The group quickly found opportunities on the West Coast, making its first recording, Freedom Sounds in 1961 and releasing up to four albums a year over much of the 1960s. The Jazz Crusaders played at first in the dominant hard bop style of the day, standing out by virtue of their unusual front-line combination of saxophone and trombone. Another distinctive quality was the funky, rhythmically appealing acoustic piano playing of Sample, who helped steer the group’s sound into a fusion between jazz and soul[2] in the late 1960s.
In 1969 Sample made his first recording under his own name titled Fancy Dance that was followed by a string of albums such as Rainbow Seeker and Street Life. He continued to record and perform as a solo artist while maintaining steerage of The Crusaders into jazz fusion, changing the name in 1971 which it remained until the group disbanded in 1987.
Sample has had a very successful career working and recording with the likes of Miles Davis, George Benson, Joni Mitchell, Jimmy Witherspoon, B.B. King, Eric Clapton, Steely Dan, The Supremes, Minnie Riperton, Marvin Gaye, Ray Brown, Shelly Manne, Randy Crawford, Anita Baker, Lalah Hathaway, Howard Hewitt, George Duke and Lizz Wright, well into the new millennium.
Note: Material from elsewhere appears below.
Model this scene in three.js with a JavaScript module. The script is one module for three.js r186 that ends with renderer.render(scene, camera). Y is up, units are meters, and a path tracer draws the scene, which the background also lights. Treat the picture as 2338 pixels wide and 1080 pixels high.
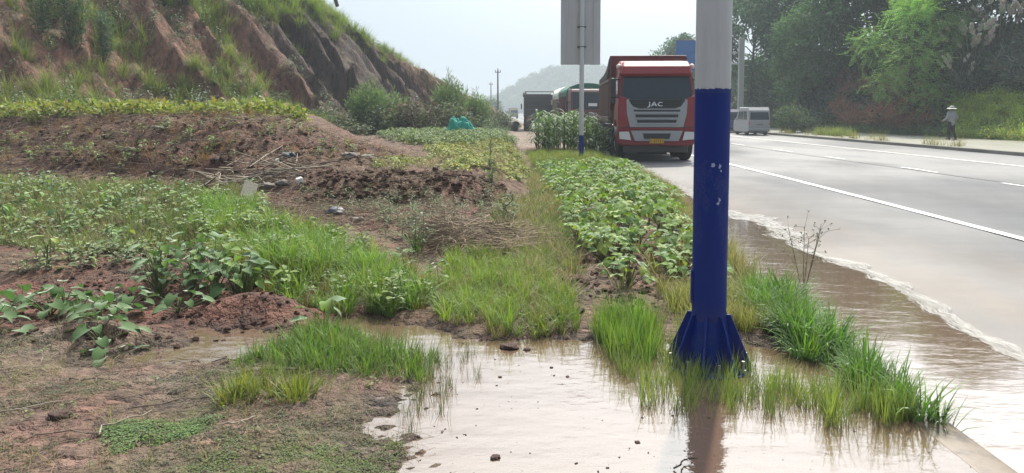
import * as THREE from 'three';
import { createNoise2D, createNoise3D } from 'simplex-noise';
import { mergeGeometries, mergeVertices } from 'three/addons/utils/BufferGeometryUtils.js';
import { RoundedBoxGeometry } from 'three/addons/geometries/RoundedBoxGeometry.js';
import { MarchingCubes } from 'three/addons/objects/MarchingCubes.js';
import { FontLoader } from 'three/addons/loaders/FontLoader.js';
import { TextGeometry } from 'three/addons/geometries/TextGeometry.js';

// ------------------------------------------------------------------ camera, sky, sun, exposure
const scene = new THREE.Scene();
const D2R = Math.PI / 180;
const camera = new THREE.PerspectiveCamera(2 * Math.atan(540 / 1700) / D2R, 2338 / 1080, 0.1, 6000);
camera.position.set(0, 1.55, 0);
camera.rotation.order = 'YXZ';
camera.rotation.set(-3.8 * D2R, -0.94 * D2R, 0);
camera.setViewOffset(2338, 1080, 0, 172, 2338, 1080);
scene.add(camera);

const SUN_AZ = 20 * D2R, SUN_EL = 51 * D2R;              // ahead and a little to the right, high
const sunDir = new THREE.Vector3(Math.sin(SUN_AZ) * Math.cos(SUN_EL), Math.sin(SUN_EL), -Math.cos(SUN_AZ) * Math.cos(SUN_EL));
function makeSky() {                                      // hazy summer sky, bright veil round the sun
  const W = 512, Hh = 256, data = new Float32Array(W * Hh * 4);
  for (let r = 0; r < Hh; r++) for (let c = 0; c < W; c++) {
    const up = ((r + .5) / Hh - .5) * Math.PI, az = ((c + .5) / W - .5) * 2 * Math.PI;
    const x = Math.cos(az) * Math.cos(up), z = Math.sin(az) * Math.cos(up), y = Math.sin(up);
    const ang = Math.acos(Math.min(1, Math.max(-1, x * sunDir.x + y * sunDir.y + z * sunDir.z))) / D2R;
    const k = Math.min(1, Math.max(0, y) / .5);
    const away = Math.min(1, Math.max(0, (ang - 55) / 75)), dim = 1 - .5 * away * away * (3 - 2 * away);
    let R = (.44 - .07 * k) * dim, G = (.53 - .06 * k) * dim, B = (.61 - .04 * k) * dim;
    const veil = 3.1 / (1 + Math.exp((ang - 33) / 5.2)) + .32 * Math.exp(-ang / 40);
    R += veil * 1.0; G += veil * .985; B += veil * .95;
    const low = y < 0 ? .5 : 1, i = (r * W + c) * 4;
    data[i] = R * low; data[i + 1] = G * low; data[i + 2] = B * low; data[i + 3] = 1;
  }
  const t = new THREE.DataTexture(data, W, Hh, THREE.RGBAFormat, THREE.FloatType);
  t.mapping = THREE.EquirectangularReflectionMapping; t.magFilter = t.minFilter = THREE.LinearFilter; t.needsUpdate = true;
  return t;
}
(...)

His song “One Day I’ll Fly Away” was sung by Nicole Kidman in the film Moulin Rouge; and “Rainbow Seeker” is included on the Weather Channel Presents: Smooth Jazz II. Pianist, keyboardist and composer Joe Sample, who has played through various genres of jazz, continued to perform, record and tour with the Coryell Auger Sample Trio with his son Nicklas, who plays bass, until his passing on September 12, 2014 at age 75 in Houston, Texas.